■ Task goal ■
Write out all the lines again, precisely as they stand, but without the images.

■ Source data ■
++++++
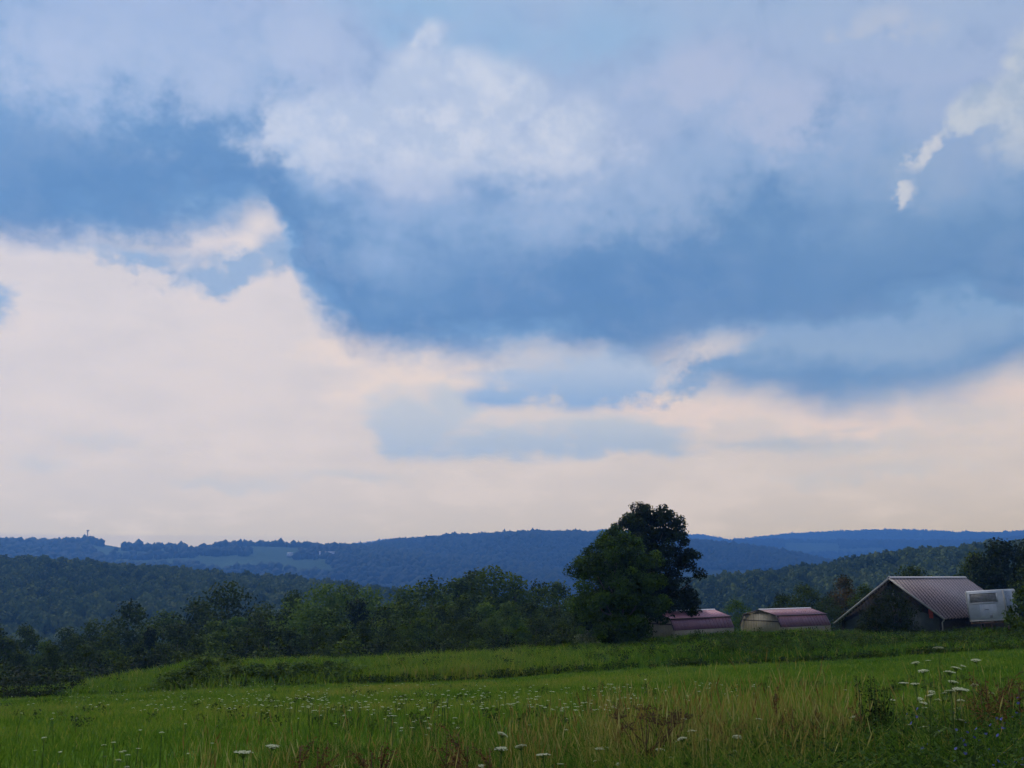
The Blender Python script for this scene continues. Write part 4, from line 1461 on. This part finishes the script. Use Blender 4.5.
# leafy weeds low in the foreground, darkest towards the right corner
weed_m = leaf_mat('weed_leaves', [(0.016, 0.034, 0.009), (0.030, 0.062, 0.012), (0.050, 0.098, 0.016), (0.078, 0.125, 0.022)], .3)
n = 7000
px = np.concatenate([rg.uniform(-30, 1060, n // 2), rg.uniform(600, 1060, n // 2)])
y = rg.uniform(3.6, 11.5, n)
x = (px - 512) / F / CP * y
top = np.interp(px, [0, 300, 600, 850, 1024], [.34, .40, .50, .70, .78]) * rg.uniform(.4, 1.05, n)
k = 14
zz = (np.sqrt(rg.random((n, k))) * top[:, None])
ang = rg.uniform(0, 6.28, (n, k))
rr = rg.uniform(.02, .13, (n, k))
P = np.stack([x[:, None] + rr * np.cos(ang), y[:, None] + rr * np.sin(ang), G(x, y)[:, None] + zz], -1).reshape(-1, 3)
Nn = np.stack([np.cos(ang) * .7, np.sin(ang) * .7, np.full_like(ang, .8)], -1).reshape(-1, 3) + rg.normal(0, .35, (n * k, 3))
V, Q = quads(P, Nn, rg.uniform(.025, .062, n * k), rg, .5)
T = np.repeat(clip01(np.repeat(rg.normal(.45, .2, n), k) + rg.normal(0, .12, n * k)), 4)
st = blades(x, y, top, .008, .2, np.full(n, .35))
o_ = tag(obj('weeds', build_mesh('weeds', np.vstack([V, st[0]]), [np.vstack([Q, st[1][0] + len(V)]), st[1][1] + len(V)], weed_m, False, np.concatenate([T, st[2]]))), 'leafy dark green weeds among the foreground grass', 'weeds', kind='stuff')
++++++
■ Solution ■
The Blender Python script for this scene continues. Write part 4, from line 1461 on. This part finishes the script. Use Blender 4.5.
# leafy weeds low in the foreground, darkest towards the right corner
weed_m = leaf_mat('weed_leaves', [(0.016, 0.034, 0.009), (0.030, 0.062, 0.012), (0.050, 0.098, 0.016), (0.078, 0.125, 0.022)], .3)
n = 7000
px = np.concatenate([rg.uniform(-30, 1060, n // 2), rg.uniform(600, 1060, n // 2)])
y = rg.uniform(3.6, 11.5, n)
x = (px - 512) / F / CP * y
top = np.interp(px, [0, 300, 600, 850, 1024], [.34, .40, .50, .70, .78]) * rg.uniform(.4, 1.05, n)
k = 14
zz = (np.sqrt(rg.random((n, k))) * top[:, None])
ang = rg.uniform(0, 6.28, (n, k))
rr = rg.uniform(.02, .13, (n, k))
P = np.stack([x[:, None] + rr * np.cos(ang), y[:, None] + rr * np.sin(ang), G(x, y)[:, None] + zz], -1).reshape(-1, 3)
Nn = np.stack([np.cos(ang) * .7, np.sin(ang) * .7, np.full_like(ang, .8)], -1).reshape(-1, 3) + rg.normal(0, .35, (n * k, 3))
V, Q = quads(P, Nn, rg.uniform(.025, .062, n * k), rg, .5)
T = np.repeat(clip01(np.repeat(rg.normal(.45, .2, n), k) + rg.normal(0, .12, n * k)), 4)
st = blades(x, y, top, .008, .2, np.full(n, .35))
o_ = tag(obj('weeds', build_mesh('weeds', np.vstack([V, st[0]]), [np.vstack([Q, st[1][0] + len(V)]), st[1][1] + len(V)], weed_m, False, np.concatenate([T, st[2]]))), 'leafy dark green weeds among the foreground grass', 'weeds', kind='stuff')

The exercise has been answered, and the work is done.